View Single Post
  #7   Report Post  
Posted to uk.d-i-y
Christopher Tidy
 
Posts: n/a
Default [OT-ish] HDD formatting "good practice"

Vortex wrote:
Well the time has come.....as it does every few years.

My HDD is virtually full. I have insufficient memory. My PC is too noisy.
My son tells me my graphics card is inadequate. No more room for
enhancements and upgrades. It's time for a new one.

I've just ordered one of these http://tinyurl.com/kjp8p with (amongst other
things) a 500G HDD which I envisage assembling this weekend.

The most important decision I have to make in the coming days is whether to
format the 500G as one huge partition or to have multiple partitions eg:
100G for OS and applications and 400G for My Documents/Pictures/Videos etc.

What would you do?


David


I doubt it matters much which you choose. In the event of a corrupted
file system or failing hard drive partitioning should make data recovery
easier, but whether it improves system performance is a matter of some
debate. On the one hand having two file systems creates extra work for
your CPU and disk, but it should reduce fragmentation of your operating
system files.
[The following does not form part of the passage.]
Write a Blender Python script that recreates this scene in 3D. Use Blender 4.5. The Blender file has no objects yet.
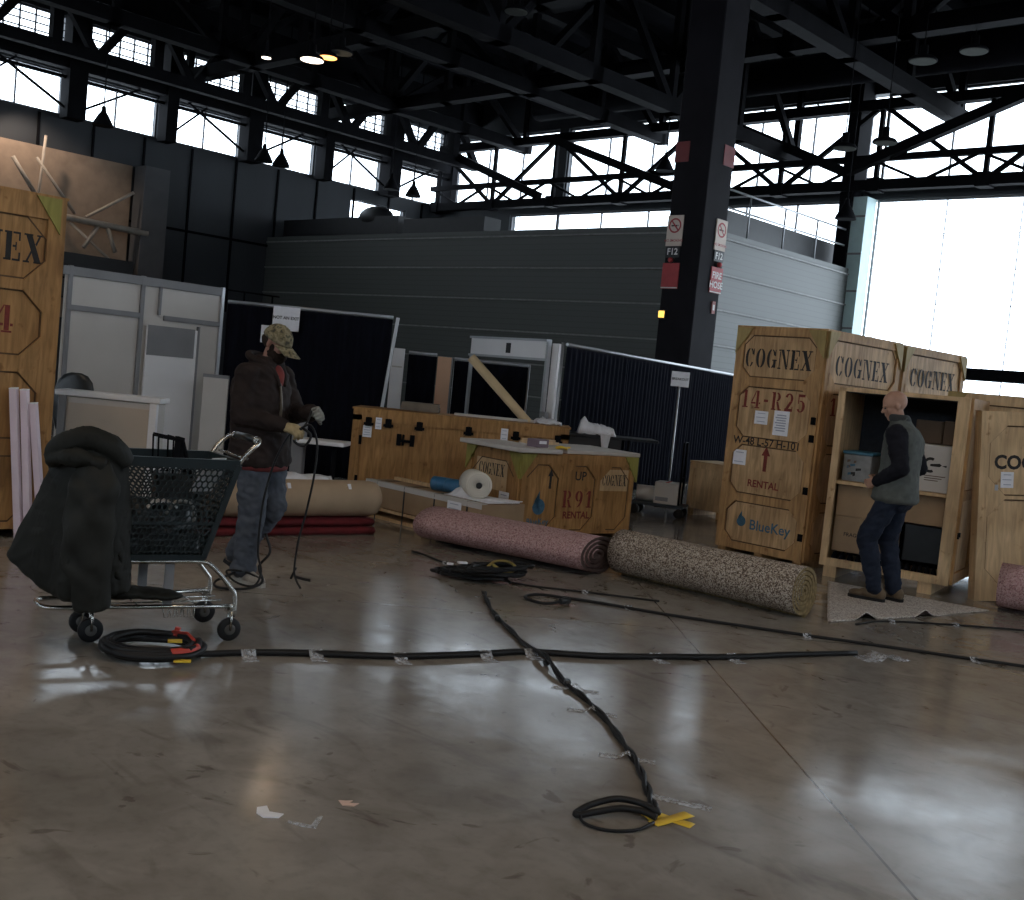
import bpy, bmesh, math, random
from math import sin, cos, pi, radians, atan2, sqrt
from mathutils import Vector, Matrix, noise
S = bpy.context.scene
COL = S.collection
R = random.Random(7)
V = Vector
# ------------------------------------------------------------------ materials
def _n(nt, t, x=0, y=0): 
    n = nt.nodes.new(t); n.location = (x, y); return n
def new_mat(name):
    m = bpy.data.materials.new(name); m.use_nodes = True
    nt = m.node_tree; b = nt.nodes['Principled BSDF']
    return m, nt, b
def mat(name, c, rough=.6, metal=0., var=.15, scale=6., stretch=(1,1,1), bump=0., c2=None, detail=4., spec=.5):
    m, nt, b = new_mat(name)
    tc = _n(nt,'ShaderNodeTexCoord'); mp = _n(nt,'ShaderNodeMapping'); mp.inputs['Scale'].default_value = stretch
    nz = _n(nt,'ShaderNodeTexNoise'); nz.inputs['Scale'].default_value = scale; nz.inputs['Detail'].default_value = detail
    rp = _n(nt,'ShaderNodeValToRGB')
    a = c2 if c2 else tuple(min(1, v*(1+var)) for v in c); d = c if c2 else tuple(v*(1-var) for v in c)
    rp.color_ramp.elements[0].position = .3; rp.color_ramp.elements[1].position = .7
    rp.color_ramp.elements[0].color = (*d,1); rp.color_ramp.elements[1].color = (*a,1)
    L = nt.links.new
    L(tc.outputs['Object'], mp.inputs['Vector']); L(mp.outputs[0], nz.inputs['Vector']); L(nz.outputs[0], rp.inputs[0]); L(rp.outputs[0], b.inputs['Base Color'])
    b.inputs['Roughness'].default_value = rough; b.inputs['Metallic'].default_value = metal; b.inputs['Specular IOR Level'].default_value = spec
    if bump:
        bp = _n(nt,'ShaderNodeBump'); bp.inputs['Strength'].default_value = bump; bp.inputs['Distance'].default_value = .01
        L(nz.outputs[0], bp.inputs['Height']); L(bp.outputs[0], b.inputs['Normal'])
    return m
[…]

I'm under the impression, however, that on a PC running
Windows it's pretty hard to move your user profiles (stuff like your
Internet Explorer cache files and favourites, which are modified very
frequently) onto a separate partition. Fragmentation should only become
a problem when you're running out of space on the hard drive, and with a
500 GB disk that should take a while. I'm also under the impression that
newer versions of Windows, using NTFS as opposed to FAT, are less
susceptible to fragmentation, but it's been some time since I used
Windows seriously myself. If you do decide to partition, put some
serious thought into the size of the partitions - it's easy to get it wrong!